What you need to do: Return each line of the listing below, unchanged, and omit the images.

╭──

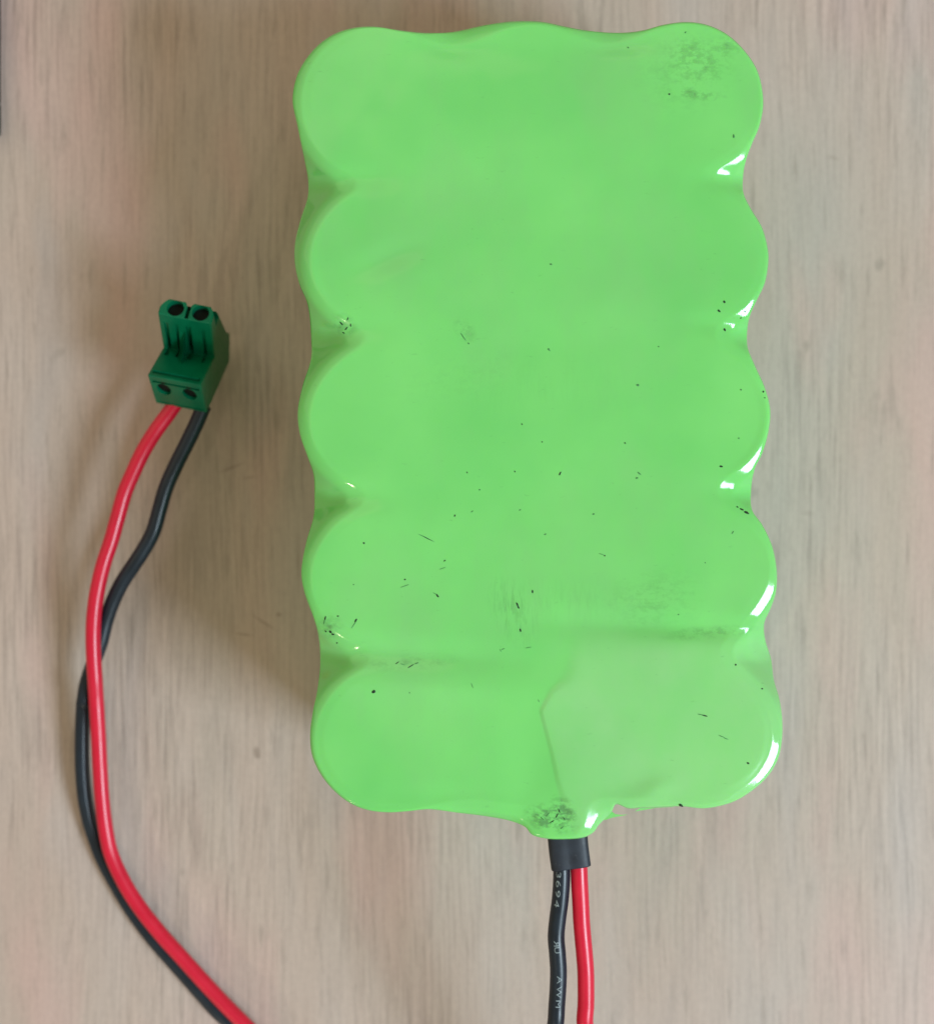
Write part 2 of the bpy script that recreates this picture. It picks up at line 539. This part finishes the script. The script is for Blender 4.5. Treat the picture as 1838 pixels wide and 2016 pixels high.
me = wrap.data
_co = np.zeros(len(me.vertices) * 3)
me.vertices.foreach_get('co', _co)
_co = _co.reshape(-1, 3) / MM
_k = (ZC - _co[:, 2]) / FPX
_P = np.stack([_co[:, 0] / _k + 919, 1008 - _co[:, 1] / _k], 1)
_s = sd_poly(_P, resample(crom(LAY, 8, True), 80, True))
_w = 7 + 40 * sstep(_P[:, 0], 1075, 1180) * (1 - 0.5 * sstep(_P[:, 0], 1180, 1300))
at_ = me.attributes.new('inner_sheet', 'FLOAT', 'POINT')
at_.data.foreach_set('value', ((1 - sstep(_s, -_w, _w)) * (_co[:, 2] > 36)).astype(np.float32))


# material coordinates of the film are read in world metres: keep the mesh origin at the world origin
def solid_strip(name, top, mat, parent, thick=0.12):
    """closed thin film piece from an outline of (x, y, z_mm)"""
    n = len(top)
    v = [W(*p) for p in top] + [W(p[0], p[1], p[2] - thick) for p in top]
    f = [tuple(range(n))[::-1], tuple(range(n, 2 * n))]
    for i in range(n):
        j = (i + 1) % n
        f.append((i, j, n + j, n + i))
    o = mesh_obj(name, v, f, mat, parent, False)
    b = bmesh.new(); b.from_mesh(o.data); bmesh.ops.recalc_face_normals(b, faces=b.faces); b.to_mesh(o.data); b.free()
    return o


# torn film tips beside the neck
tear = solid_strip('torn_film_tip', [(1186, 1606, 42.0), (1204, 1598, 42.2), (1211, 1603, 42.2), (1222, 1604.5, 42.1), (1236, 1604, 42.0), (1222, 1607, 41.9), (1206, 1610, 41.6), (1190, 1615, 41.2)], M_FILM, pack)
tear2 = solid_strip('torn_film_tip', [(1249, 1598, 42.2), (1262, 1590, 42.7), (1285, 1583, 43.2), (1330, 1582, 43.0), (1325, 1589, 42.0), (1290, 1591, 42.0), (1268, 1595, 42.1)], M_FILM, pack)

# grit and scratches on the film
GR = [  # x, y, length, width, angle(deg, 0=right, + = down), dark
    (1317, 185, 5, 4, 0, 1), (1236, 93, 4, 3, 30, 0), (1349, 63, 5, 3, -40, 0), (1425, 594, 7, 5, 50, 1), (1415, 612, 7, 5, 40, 1), (1426, 649, 7, 5, 50, 1),
    (1466, 613, 4, 3, 0, 1), (1458, 626, 4, 3, -40, 1), (1444, 268, 4, 10, 0, 0), (1255, 758, 7, 5, 0, 0), (1458, 767, 4, 4, 0, 0), (1502, 771, 4, 5, 0, 1),
    (1505, 783, 3, 3, 0, 1), (1067, 870, 3, 3, 0, 1), (1230, 872, 4, 3, 0, 1), (1454, 863, 4, 4, 0, 0), (1419, 918, 8, 5, 20, 1), (1102, 932, 10, 4, -60, 1),
    (1027, 835, 4, 3, 60, 1), (1013, 928, 4, 3, 60, 1), (919, 930, 4, 3, 60, 1), (944, 964, 4, 3, 0, 0), (895, 1015, 5, 3, -70, 1), (929, 1007, 6, 2.5, -40, 0),
    (1023, 1004, 5, 2.5, -30, 0), (1168, 1012, 5, 4, 0, 0), (1460, 1003, 9, 4, 28, 1), (1469, 1009, 12, 5, 22, 1), (1451, 998, 5, 3, 20, 1), (1442, 1048, 8, 2.5, -50, 0),
    (1190, 1094, 4, 3, 0, 1), (1183, 1091, 12, 1.6, 15, 0), (1073, 1052, 5, 3, -20, 0), (841, 1060, 30, 1.8, 27, 1), (833, 1056, 26, 1.5, 25, 0), (716, 1069, 5, 4, 30, 1),
    (875, 1104, 5, 3, -30, 1), (871, 1119, 16, 1.5, -18, 0), (797, 1141, 5, 3, -20, 1), (796, 1154, 20, 1.6, -20, 0), (861, 1173, 9, 4, 50, 1), (858, 1170, 14, 1.6, 30, 0),
    (696, 1151, 3, 2.5, 0, 0), (1048, 1165, 8, 4, 85, 1), (1018, 1190, 10, 4, 70, 1), (1020, 1196, 6, 4, 60, 1), (1024, 1241, 7, 4, 80, 1), (640, 1217, 9, 4, -75, 1),
    (638, 1225, 14, 2, -75, 0), (665, 1213, 5, 3, 0, 1), (700, 1222, 9, 4, -50, 1), (697, 1229, 20, 2.2, -55, 0), (650, 1244, 7, 5, 40, 1), (655, 1249, 6, 4, 20, 1),
    (641, 1243, 5, 3, 50, 1), (663, 1266, 4, 3, 0, 1), (735, 1362, 8, 7.5, 0, 1), (808, 1312, 16, 2, -32, 1), (820, 1306, 8, 2, -20, 0), (782, 1305, 10, 2, -35, 1), (792, 1308, 10, 1.6, 15, 0),
    (806, 1364, 4, 2, 80, 0), (990, 1278, 9, 1.8, -20, 0), (985, 1281, 6, 1.6, 60, 0), (929, 1350, 12, 1.6, 70, 0), (684, 628, 8, 3, -70, 1), (672, 637, 10, 3, 45, 1),
    (681, 647, 10, 3, -50, 1), (676, 655, 6, 3, 30, 1), (690, 640, 7, 3, 80, 1), (911, 662, 22, 2.2, 55, 0), (922, 676, 5, 3, 45, 0), (1080, 688, 8, 4, 50, 0),
    (1040, 1275, 14, 1.3, -10, 0), (1084, 520, 6, 4, 0, 0), (1448, 1309, 4, 4, 0, 1), (1386, 1409, 13, 3, 15, 1), (1378, 1407, 14, 1.8, 10, 0), (1428, 1454, 12, 2.2, 22, 0),
    (1420, 1450, 14, 1.5, 20, 0), (1472, 1503, 6, 4.5, 30, 1), (1500, 1356, 4, 3, 0, 1), (1340, 1586, 9, 6, 30, 1), (1258, 932, 9, 3, 40, 0), (1253, 941, 6, 4, 0, 0),
    (1060, 1380, 6, 2, 70, 0), (1096, 1606, 12, 2.5, -60, 1), (1100, 1596, 9, 2.5, 70, 1), (1086, 1618, 10, 2.5, -30, 1), (1078, 1604, 12, 2.5, -50, 0), (1110, 1612, 7, 2, 60, 1),
    (1067, 1612, 9, 2.2, 40, 0), (1106, 1630, 8, 1.8, -40, 0), (1015, 1645, 1, 1, 0, 0), (1335, 1210, 4, 3, 0, 0), (1388, 1108, 3, 3, 0, 0), (1296, 682, 4, 3, 0, 0)]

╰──

Answer to the task:
Write part 2 of the bpy script that recreates this picture. It picks up at line 539. This part finishes the script. The script is for Blender 4.5. Treat the picture as 1838 pixels wide and 2016 pixels high.
me = wrap.data
_co = np.zeros(len(me.vertices) * 3)
me.vertices.foreach_get('co', _co)
_co = _co.reshape(-1, 3) / MM
_k = (ZC - _co[:, 2]) / FPX
_P = np.stack([_co[:, 0] / _k + 919, 1008 - _co[:, 1] / _k], 1)
_s = sd_poly(_P, resample(crom(LAY, 8, True), 80, True))
_w = 7 + 40 * sstep(_P[:, 0], 1075, 1180) * (1 - 0.5 * sstep(_P[:, 0], 1180, 1300))
at_ = me.attributes.new('inner_sheet', 'FLOAT', 'POINT')
at_.data.foreach_set('value', ((1 - sstep(_s, -_w, _w)) * (_co[:, 2] > 36)).astype(np.float32))


# material coordinates of the film are read in world metres: keep the mesh origin at the world origin
def solid_strip(name, top, mat, parent, thick=0.12):
    """closed thin film piece from an outline of (x, y, z_mm)"""
    n = len(top)
    v = [W(*p) for p in top] + [W(p[0], p[1], p[2] - thick) for p in top]
    f = [tuple(range(n))[::-1], tuple(range(n, 2 * n))]
    for i in range(n):
        j = (i + 1) % n
        f.append((i, j, n + j, n + i))
    o = mesh_obj(name, v, f, mat, parent, False)
    b = bmesh.new(); b.from_mesh(o.data); bmesh.ops.recalc_face_normals(b, faces=b.faces); b.to_mesh(o.data); b.free()
    return o


# torn film tips beside the neck
tear = solid_strip('torn_film_tip', [(1186, 1606, 42.0), (1204, 1598, 42.2), (1211, 1603, 42.2), (1222, 1604.5, 42.1), (1236, 1604, 42.0), (1222, 1607, 41.9), (1206, 1610, 41.6), (1190, 1615, 41.2)], M_FILM, pack)
tear2 = solid_strip('torn_film_tip', [(1249, 1598, 42.2), (1262, 1590, 42.7), (1285, 1583, 43.2), (1330, 1582, 43.0), (1325, 1589, 42.0), (1290, 1591, 42.0), (1268, 1595, 42.1)], M_FILM, pack)

# grit and scratches on the film
GR = [  # x, y, length, width, angle(deg, 0=right, + = down), dark
    (1317, 185, 5, 4, 0, 1), (1236, 93, 4, 3, 30, 0), (1349, 63, 5, 3, -40, 0), (1425, 594, 7, 5, 50, 1), (1415, 612, 7, 5, 40, 1), (1426, 649, 7, 5, 50, 1),
    (1466, 613, 4, 3, 0, 1), (1458, 626, 4, 3, -40, 1), (1444, 268, 4, 10, 0, 0), (1255, 758, 7, 5, 0, 0), (1458, 767, 4, 4, 0, 0), (1502, 771, 4, 5, 0, 1),
    (1505, 783, 3, 3, 0, 1), (1067, 870, 3, 3, 0, 1), (1230, 872, 4, 3, 0, 1), (1454, 863, 4, 4, 0, 0), (1419, 918, 8, 5, 20, 1), (1102, 932, 10, 4, -60, 1),
    (1027, 835, 4, 3, 60, 1), (1013, 928, 4, 3, 60, 1), (919, 930, 4, 3, 60, 1), (944, 964, 4, 3, 0, 0), (895, 1015, 5, 3, -70, 1), (929, 1007, 6, 2.5, -40, 0),
    (1023, 1004, 5, 2.5, -30, 0), (1168, 1012, 5, 4, 0, 0), (1460, 1003, 9, 4, 28, 1), (1469, 1009, 12, 5, 22, 1), (1451, 998, 5, 3, 20, 1), (1442, 1048, 8, 2.5, -50, 0),
    (1190, 1094, 4, 3, 0, 1), (1183, 1091, 12, 1.6, 15, 0), (1073, 1052, 5, 3, -20, 0), (841, 1060, 30, 1.8, 27, 1), (833, 1056, 26, 1.5, 25, 0), (716, 1069, 5, 4, 30, 1),
    (875, 1104, 5, 3, -30, 1), (871, 1119, 16, 1.5, -18, 0), (797, 1141, 5, 3, -20, 1), (796, 1154, 20, 1.6, -20, 0), (861, 1173, 9, 4, 50, 1), (858, 1170, 14, 1.6, 30, 0),
    (696, 1151, 3, 2.5, 0, 0), (1048, 1165, 8, 4, 85, 1), (1018, 1190, 10, 4, 70, 1), (1020, 1196, 6, 4, 60, 1), (1024, 1241, 7, 4, 80, 1), (640, 1217, 9, 4, -75, 1),
    (638, 1225, 14, 2, -75, 0), (665, 1213, 5, 3, 0, 1), (700, 1222, 9, 4, -50, 1), (697, 1229, 20, 2.2, -55, 0), (650, 1244, 7, 5, 40, 1), (655, 1249, 6, 4, 20, 1),
    (641, 1243, 5, 3, 50, 1), (663, 1266, 4, 3, 0, 1), (735, 1362, 8, 7.5, 0, 1), (808, 1312, 16, 2, -32, 1), (820, 1306, 8, 2, -20, 0), (782, 1305, 10, 2, -35, 1), (792, 1308, 10, 1.6, 15, 0),
    (806, 1364, 4, 2, 80, 0), (990, 1278, 9, 1.8, -20, 0), (985, 1281, 6, 1.6, 60, 0), (929, 1350, 12, 1.6, 70, 0), (684, 628, 8, 3, -70, 1), (672, 637, 10, 3, 45, 1),
    (681, 647, 10, 3, -50, 1), (676, 655, 6, 3, 30, 1), (690, 640, 7, 3, 80, 1), (911, 662, 22, 2.2, 55, 0), (922, 676, 5, 3, 45, 0), (1080, 688, 8, 4, 50, 0),
    (1040, 1275, 14, 1.3, -10, 0), (1084, 520, 6, 4, 0, 0), (1448, 1309, 4, 4, 0, 1), (1386, 1409, 13, 3, 15, 1), (1378, 1407, 14, 1.8, 10, 0), (1428, 1454, 12, 2.2, 22, 0),
    (1420, 1450, 14, 1.5, 20, 0), (1472, 1503, 6, 4.5, 30, 1), (1500, 1356, 4, 3, 0, 1), (1340, 1586, 9, 6, 30, 1), (1258, 932, 9, 3, 40, 0), (1253, 941, 6, 4, 0, 0),
    (1060, 1380, 6, 2, 70, 0), (1096, 1606, 12, 2.5, -60, 1), (1100, 1596, 9, 2.5, 70, 1), (1086, 1618, 10, 2.5, -30, 1), (1078, 1604, 12, 2.5, -50, 0), (1110, 1612, 7, 2, 60, 1),
    (1067, 1612, 9, 2.2, 40, 0), (1106, 1630, 8, 1.8, -40, 0), (1015, 1645, 1, 1, 0, 0), (1335, 1210, 4, 3, 0, 0), (1388, 1108, 3, 3, 0, 0), (1296, 682, 4, 3, 0, 0)]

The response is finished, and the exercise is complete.